An audio recording of Hossein Ali Montazeri deriding senior officials for the massacre of 30,000 political prisoners in the summer of 1988 surfaced last year. Montazeri was set to take over the country’s supreme leadership, but after he chided officials over their butchery, he was sentenced to house arrest for the rest of his life. The leaked recording provided chilling details of the crimes, and sparked unprecedented public dialogue, compelling some regime officials and direct participants to acknowledge, and even defend, the massacre.

The National Council of Resistance of Iran (NCRI), and its main constituent group, the People’s Mojahedin Organization of Iran (PMOI), whose activists comprised the majority of the victims, previously called for international action, but their calls went unheeded. Optimistic Western powers believed in that the moderates would shift the power in the Iranian regime. However, Rouhani is an example of one such “moderate.”

While reports of Iran’s past and present human rights abuses continue, including this year’s report by the UN special rapporteur on human rights in Iran, Asma Jahangir, Rouhani’s presence at the UN is welcomed. This attitude is at odds with Ms. Jahangir’s report, endorsed by UN Secretary General Antonio Guterres.

Protestors, including Iranian expatriates, supporters of the PMOI, and other opponents of the Iranian regime are planning their own “welcome” for Rouhani. This contradiction will be condemned by those who insist that he is responsible for the regime’s abuses.

In fact, Rouhani was an official in 1988, and although aware of what was happening, unlike Montazeri, Rouhani didn’t speak out. Even more surprising for a “moderate”, he has surrounded himself with cabinet ministers and advisors who are known participants in, and defenders of, the 1988 massacre.

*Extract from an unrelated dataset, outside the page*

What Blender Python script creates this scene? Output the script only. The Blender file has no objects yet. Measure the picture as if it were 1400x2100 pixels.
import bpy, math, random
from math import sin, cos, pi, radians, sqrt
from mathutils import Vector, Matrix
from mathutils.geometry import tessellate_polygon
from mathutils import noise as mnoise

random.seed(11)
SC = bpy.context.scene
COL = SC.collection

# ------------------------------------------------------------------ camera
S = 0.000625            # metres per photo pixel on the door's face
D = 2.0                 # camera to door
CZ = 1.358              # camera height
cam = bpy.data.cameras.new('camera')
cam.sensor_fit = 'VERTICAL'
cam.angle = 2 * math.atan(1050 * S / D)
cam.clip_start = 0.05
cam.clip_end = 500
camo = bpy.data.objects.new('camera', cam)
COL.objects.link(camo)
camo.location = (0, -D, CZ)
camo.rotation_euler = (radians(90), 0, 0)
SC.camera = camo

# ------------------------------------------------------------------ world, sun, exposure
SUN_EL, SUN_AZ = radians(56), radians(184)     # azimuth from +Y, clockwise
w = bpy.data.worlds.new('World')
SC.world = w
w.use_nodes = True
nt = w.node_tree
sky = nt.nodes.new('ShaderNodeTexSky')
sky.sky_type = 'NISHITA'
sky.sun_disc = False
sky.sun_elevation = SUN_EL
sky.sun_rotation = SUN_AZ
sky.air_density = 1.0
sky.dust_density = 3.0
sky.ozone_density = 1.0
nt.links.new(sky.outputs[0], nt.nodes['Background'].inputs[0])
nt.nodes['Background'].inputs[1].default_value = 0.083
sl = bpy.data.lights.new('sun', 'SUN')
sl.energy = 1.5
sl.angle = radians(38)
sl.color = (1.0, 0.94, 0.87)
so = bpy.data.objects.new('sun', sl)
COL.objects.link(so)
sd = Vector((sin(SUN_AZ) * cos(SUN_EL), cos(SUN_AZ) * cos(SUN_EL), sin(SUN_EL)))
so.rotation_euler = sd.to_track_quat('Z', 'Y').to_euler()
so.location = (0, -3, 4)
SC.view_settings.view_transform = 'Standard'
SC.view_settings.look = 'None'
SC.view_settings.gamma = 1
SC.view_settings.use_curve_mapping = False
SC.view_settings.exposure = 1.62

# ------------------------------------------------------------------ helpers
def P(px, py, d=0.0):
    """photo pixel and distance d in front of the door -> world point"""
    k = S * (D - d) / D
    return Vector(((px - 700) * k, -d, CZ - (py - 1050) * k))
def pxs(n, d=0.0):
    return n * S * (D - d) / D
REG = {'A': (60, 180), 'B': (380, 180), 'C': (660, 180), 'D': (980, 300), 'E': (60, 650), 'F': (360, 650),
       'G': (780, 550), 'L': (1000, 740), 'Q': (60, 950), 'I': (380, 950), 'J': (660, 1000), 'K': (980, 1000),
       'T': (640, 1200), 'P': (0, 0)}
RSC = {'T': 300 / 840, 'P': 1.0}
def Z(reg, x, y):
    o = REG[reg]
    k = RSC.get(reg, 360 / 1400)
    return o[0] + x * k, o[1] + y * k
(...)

During his first term, Rouhani appointed Mostafa Pourmohammadi as Minister of Justice. Pourmohammadi served as one of four individuals on the Tehran “death commission” that issued the death sentences in 1988. Rouhani has subsequently removed Pourmohammadi, but replaced him with Alireza Avayi. who held essentially the same position on a 1988 death commission, only he held it in a different province.

Condemning the 1988 massacre while welcoming Rouhani year after year, makes no sense. The Islamic Republic’s appalling human rights record did not end with the 1988 massacre or with the election of the “moderate” Rouhani, and begs the question of why the UN and its member states give him a public platform. It sends the wrong message.